Fidel Castro's communist regime controls all media outlets. Members of the independent press evade the restrictions by dictating stories over the telephone to colleagues outside the country. The stories, which range from political commentaries to reports on human rights abuses, are circulated on the Internet and published in newspapers in Miami and in Europe. While some Cuban journalists identify themselves as dissidents, others perceive themselves as media professionals whose sole interest is to publish their reports.

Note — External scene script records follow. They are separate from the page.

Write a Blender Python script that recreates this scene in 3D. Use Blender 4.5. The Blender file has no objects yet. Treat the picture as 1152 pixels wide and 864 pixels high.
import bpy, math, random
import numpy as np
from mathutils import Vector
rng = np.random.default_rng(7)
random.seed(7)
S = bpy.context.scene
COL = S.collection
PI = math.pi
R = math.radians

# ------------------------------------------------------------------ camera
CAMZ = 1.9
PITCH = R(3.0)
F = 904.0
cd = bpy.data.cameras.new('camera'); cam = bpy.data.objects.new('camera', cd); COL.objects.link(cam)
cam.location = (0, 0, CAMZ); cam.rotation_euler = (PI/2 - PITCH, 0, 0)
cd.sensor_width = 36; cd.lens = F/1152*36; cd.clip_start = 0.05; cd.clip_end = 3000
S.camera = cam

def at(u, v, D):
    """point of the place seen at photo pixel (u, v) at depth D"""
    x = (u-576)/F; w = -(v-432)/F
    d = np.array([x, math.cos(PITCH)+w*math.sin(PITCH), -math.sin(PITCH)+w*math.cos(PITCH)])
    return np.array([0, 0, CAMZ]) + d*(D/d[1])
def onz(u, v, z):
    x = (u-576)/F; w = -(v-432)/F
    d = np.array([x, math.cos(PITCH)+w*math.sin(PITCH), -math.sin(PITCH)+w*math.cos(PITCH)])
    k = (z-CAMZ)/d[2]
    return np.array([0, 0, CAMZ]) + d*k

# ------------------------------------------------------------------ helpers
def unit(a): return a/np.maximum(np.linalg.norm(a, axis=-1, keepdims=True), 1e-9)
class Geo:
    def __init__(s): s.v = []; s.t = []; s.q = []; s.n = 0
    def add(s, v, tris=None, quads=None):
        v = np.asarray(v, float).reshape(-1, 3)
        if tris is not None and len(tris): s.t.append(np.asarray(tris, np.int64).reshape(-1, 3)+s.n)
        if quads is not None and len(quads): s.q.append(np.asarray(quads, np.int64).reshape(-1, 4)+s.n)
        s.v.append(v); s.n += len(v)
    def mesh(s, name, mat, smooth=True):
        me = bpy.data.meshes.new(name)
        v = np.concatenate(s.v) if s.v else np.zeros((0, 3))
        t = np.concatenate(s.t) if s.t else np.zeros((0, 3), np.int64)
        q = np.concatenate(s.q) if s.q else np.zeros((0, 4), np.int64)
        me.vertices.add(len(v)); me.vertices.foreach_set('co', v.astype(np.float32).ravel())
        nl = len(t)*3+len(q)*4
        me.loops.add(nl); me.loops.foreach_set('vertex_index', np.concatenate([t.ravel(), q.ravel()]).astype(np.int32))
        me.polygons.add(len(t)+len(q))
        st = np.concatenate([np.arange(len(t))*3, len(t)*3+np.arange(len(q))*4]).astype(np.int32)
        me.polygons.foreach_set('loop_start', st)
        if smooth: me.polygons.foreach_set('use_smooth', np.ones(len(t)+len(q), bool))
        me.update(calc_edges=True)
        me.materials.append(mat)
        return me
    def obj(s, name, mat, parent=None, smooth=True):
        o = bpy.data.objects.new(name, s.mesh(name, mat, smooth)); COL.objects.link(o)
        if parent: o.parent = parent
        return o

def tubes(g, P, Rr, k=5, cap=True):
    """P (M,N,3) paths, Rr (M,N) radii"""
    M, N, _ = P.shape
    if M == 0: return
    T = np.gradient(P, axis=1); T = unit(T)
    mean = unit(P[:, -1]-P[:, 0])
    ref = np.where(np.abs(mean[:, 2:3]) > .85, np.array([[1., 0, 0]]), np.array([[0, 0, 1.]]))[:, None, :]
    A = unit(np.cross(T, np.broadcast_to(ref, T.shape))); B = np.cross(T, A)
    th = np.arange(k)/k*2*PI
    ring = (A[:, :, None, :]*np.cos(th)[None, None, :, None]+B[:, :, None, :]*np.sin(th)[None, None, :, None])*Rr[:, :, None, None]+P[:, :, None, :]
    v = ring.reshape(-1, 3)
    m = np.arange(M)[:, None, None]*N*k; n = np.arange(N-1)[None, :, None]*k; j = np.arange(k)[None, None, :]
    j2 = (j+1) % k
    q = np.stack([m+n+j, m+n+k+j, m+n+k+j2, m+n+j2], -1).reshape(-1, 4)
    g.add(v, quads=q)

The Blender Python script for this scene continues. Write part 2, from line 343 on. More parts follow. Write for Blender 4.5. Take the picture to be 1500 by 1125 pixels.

The independent journalism movement seemed to gain strength until early 1996, when Cuban MIGs shot down two private planes piloted by exiles from Miami. After the U.S. government denounced the attack and imposed economic sanctions on Cuba, the Cuban government began a crackdown on dissidents, particularly independent journalists. Throughout 1997, journalists were detained, arrested, and occasionally beaten, especially preceding major political events such as the Communist Youth Festival in July and the Communist Party Congress in October.
This pattern was repeated in the months leading up to Pope John Paul II's visit to the island in January 1998, but the government backed off as the international visitors arrived.
In order to suppress the flow of information from the island, the Cuban government appears to have created a special task force within the State Security Agency charged with controlling the independent press. A State Security agent, who gives his name as "Aramís," has been involved in nearly every detention of an independent journalist and has been present during nearly every interrogation. He has told journalists that he is in charge of the crackdown.
In August, CPJ sent a letter to President Castro after a number of journalists were detained and interrogated. One such incident took place on July 16, when Luis López Prendes, a reporter with the Independent Press Bureau of Cuba (BPIC) in Havana, was detained by State Security for unspecified "criminal acts." During his three-day detention, authorities interrogated López Prendes three times about why he had reported on five explosions at tourist hotels in July and August soon after the blasts. The case was particularly troubling because López Prendes was released briefly on July 18 and detained again the following night after speaking by telephone to a CPJ researcher.
In many ways, journalists in Cuba are confronting the kind of obstacles that were common throughout Latin America 20 years ago when journalists who published stories critical of the government faced virtually certain reprisal. While there has been a dramatic press opening across the region, state-sponsored repression has thwarted the development of an independent press in Cuba. Although the methods of repression are not as violent in Cuba as elsewhere in Latin America – no journalist has been murdered in Cuba in the last decade-the effect is the same. Journalists who publish outside Cuba can be prosecuted for a variety of crimes, from defamation to aiding the enemy.
Cuba and Peru are the only two countries in Latin America where journalists continue to be jailed in reprisal for their work. On July 12, journalist Lorenzo Páez Nuñez, was sentenced to 18 months in prison for defaming the National Police. Páez had reported for Radio Martí – the U.S. government's Office of Cuban Broadcasting, which broadcasts to Cuba – that a police officer had allegedly killed a young man during a harvest celebration in Havana Province. He was arrested on July 10 and sentenced after a one-day trial. He was denied legal representation. In another case, journalist Bernado Arévalo Padrón was sentenced to six years in prison for an article that allegedly insulted Fidel Castro.